1. Under his plea agreement, he agreed that: To the maximum extent permitted by federal law, the defendant voluntarily and expressly waives the right to appeal the conviction and sentence and the right to collaterally attack the conviction and sentence in any post-conviction proceeding, including but not limited to a 28 U.S.C. § 2255 proceeding, on any ground, EXCEPT THAT: the defendant may file a direct appeal of the sentence if it exceeds the statutory maximum or if, by variance or departure, the sentencing court imposes a sentence higher than the advisory sentencing guideline range as found by the sentencing court. The government's right to appeal is not limited, BUT IF the Government appeals the sentence imposed, the defendant may also file a direct appeal of the sentence.

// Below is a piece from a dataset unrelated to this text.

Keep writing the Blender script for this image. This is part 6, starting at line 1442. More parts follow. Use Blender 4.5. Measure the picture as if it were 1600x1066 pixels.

Doc. 16 at 6 (emphasis added).

2. One Eleventh Circuit panel instructs that "the district court cannot grant relief in a § 2255 proceeding unless the movant . . . proves that he was sentenced using the residual clause." In re Moore, ___ F.3d ___, 2016 WL 4010433 at * 3-4 (11th Cir. July 27, 2016). But another labels that command as "dicta" and "wrong." In re Chance, ___ F.3d ___, 2016 WL 4123844 at * 4 (11th Cir. Aug. 2, 2016). The Moore court said: the district court cannot grant relief in a § 2255 proceeding unless the movant meets his burden of showing that he is entitled to relief, and in this context the movant cannot meet that burden unless he proves that he was sentenced using the residual clause and that the use of that clause made a difference in the sentence. If the district court cannot determine whether the residual clause was used in sentencing and affected the final sentence — if the court cannot tell one way or the other — the district court must deny the § 2255 motion. It must do so because the movant will have failed to carry his burden of showing all that is necessary to warrant § 2255 relief.

Moore, 2016 WL 4010433 at * 4. It justified its directive in a preceding passage:

There are many reasons why one who files a collateral proceeding has the burden of proof and persuasion on all of the elements of his claim. Chief among them is the principle that `direct appeal is the primary avenue for review of a conviction or sentence. . . . When the process of direct review . . . comes to an end, a presumption of finality and legality attaches to the conviction and sentence.' Barefoot v. Estelle, 463 U.S. 880, 887, 103 S.Ct. 3383, 3391-92, 77 L.Ed.2d 1090 (1983); see also Jones v. United States, 304 F.3d 1035, 1039 (11th Cir. 2002) (`A fundamental purpose for the [Antiterrorism and Effective Death Penalty Act] was to establish finality in post-conviction proceedings.') (citations omitted).

Id. at * 3.

3. Equitable tolling can, in exceptional circumstances, allow untimely motions to proceed. See Holland v. Florida, 560 U.S. 631, 649 (2010). So can a "`fundamental miscarriage of justice'" that "`has probably resulted in the conviction of one who is actually innocent.'" Fail, 2016 WL 1658594 at * 4 (quoting McQuiggin v. Perkins, 133 S.Ct. 1924, 1931 (2013)). Movant invokes neither tolling nor the miscarriage exception, and offers no new evidence or exceptional circumstances to trigger either.